In South Africa, gross domestic product (GDP) has been revised significantly lower to 0.2% for 2023, from 1.4% previously forecast in October 2022, on the back of increasing domestic constraints. Load shedding remains the largest impediment to growth and is estimated to subtract 2% from the growth rate in 2023, with 250 days of power cuts expected this year from 157 days in 2022.

Meanwhile, Momentum Investments said global stagflation risks had materialised and recession risks remained in some advanced economies, and downside risks to the growth outlook remained elevated.

Momentum economist Sanisha Packirisamy said risks to the global inflation trajectory also remained high, placing pressure on central banks to keep interest rates higher for longer.

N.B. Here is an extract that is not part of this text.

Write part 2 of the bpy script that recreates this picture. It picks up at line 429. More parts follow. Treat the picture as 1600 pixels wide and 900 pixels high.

“The material impact of load shedding on inflation can partly be explained by the assumption that 67.1% of businesses have opted for generators as an alternative source of energy, which means more businesses are incurring higher operational costs (fuel) which may be passed on to consumers,” Packirisamy said.

“The cost of powering generators is estimated to be 133% higher than procuring power from the municipal grid. Moreover, 90% of the costs are estimated to be passed on to consumers. “The impact is expected to be larger in 2023 compared to last year because of a higher incidence and severity of load shedding.”